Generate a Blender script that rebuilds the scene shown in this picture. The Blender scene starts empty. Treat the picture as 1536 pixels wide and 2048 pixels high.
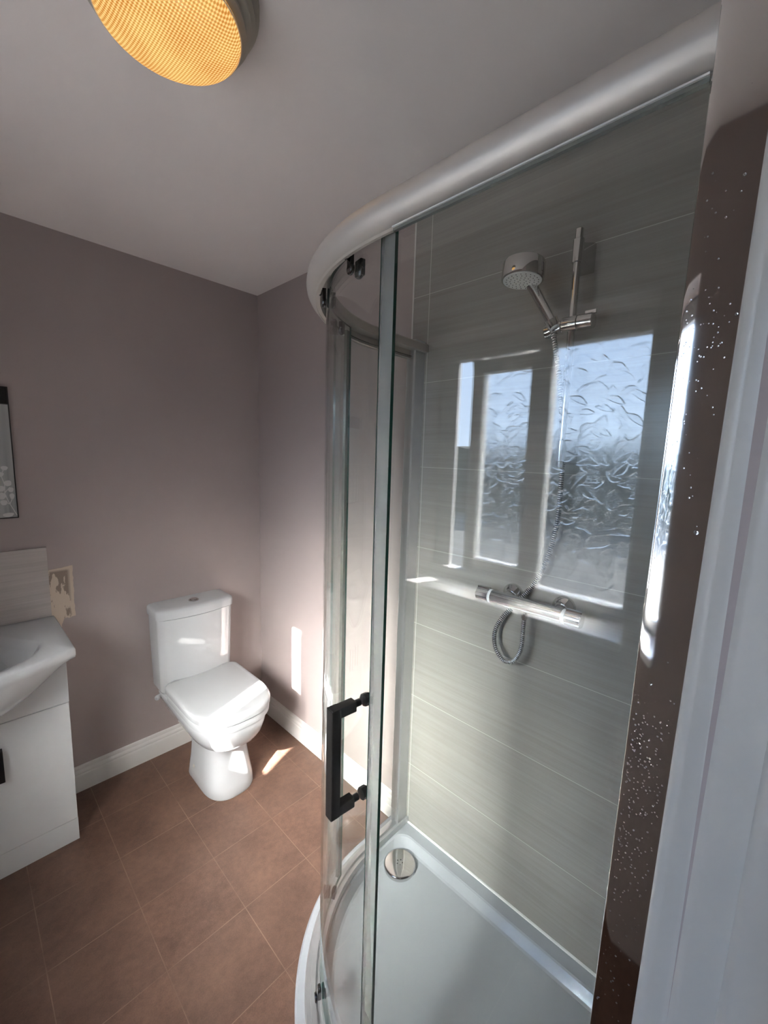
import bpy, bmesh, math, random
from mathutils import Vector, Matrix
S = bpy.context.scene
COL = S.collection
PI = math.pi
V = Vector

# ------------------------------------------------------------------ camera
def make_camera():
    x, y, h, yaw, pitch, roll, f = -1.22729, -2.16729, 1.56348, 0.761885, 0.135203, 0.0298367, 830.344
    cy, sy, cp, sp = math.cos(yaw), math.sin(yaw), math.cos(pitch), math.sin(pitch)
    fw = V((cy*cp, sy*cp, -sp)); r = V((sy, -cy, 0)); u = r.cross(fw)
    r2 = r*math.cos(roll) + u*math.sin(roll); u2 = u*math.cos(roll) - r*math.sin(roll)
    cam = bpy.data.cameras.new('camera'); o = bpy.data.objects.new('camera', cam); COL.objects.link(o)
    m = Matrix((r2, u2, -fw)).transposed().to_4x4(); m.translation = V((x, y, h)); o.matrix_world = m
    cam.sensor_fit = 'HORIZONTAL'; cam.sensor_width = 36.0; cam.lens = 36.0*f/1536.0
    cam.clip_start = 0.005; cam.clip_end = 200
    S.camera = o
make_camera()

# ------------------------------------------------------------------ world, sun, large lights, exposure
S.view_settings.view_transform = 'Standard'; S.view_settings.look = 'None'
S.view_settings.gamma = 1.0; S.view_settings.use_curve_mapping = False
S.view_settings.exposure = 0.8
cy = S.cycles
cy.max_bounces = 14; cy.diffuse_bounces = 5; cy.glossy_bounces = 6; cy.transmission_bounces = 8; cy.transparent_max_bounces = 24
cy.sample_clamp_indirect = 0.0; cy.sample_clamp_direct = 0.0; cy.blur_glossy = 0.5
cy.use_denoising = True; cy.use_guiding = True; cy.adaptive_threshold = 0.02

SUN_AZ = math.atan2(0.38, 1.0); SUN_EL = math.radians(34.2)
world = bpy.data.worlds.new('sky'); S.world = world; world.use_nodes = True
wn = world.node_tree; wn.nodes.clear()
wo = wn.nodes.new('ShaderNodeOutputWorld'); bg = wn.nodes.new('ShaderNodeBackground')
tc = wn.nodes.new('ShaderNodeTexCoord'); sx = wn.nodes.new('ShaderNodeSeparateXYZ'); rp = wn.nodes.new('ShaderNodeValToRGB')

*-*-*

◆ Written task
Return from the data every line that holds "scene".

◆ The reply
Generate a Blender script that rebuilds the scene shown in this picture. The Blender scene starts empty. Treat the picture as 1536 pixels wide and 2048 pixels high.
S = bpy.context.scene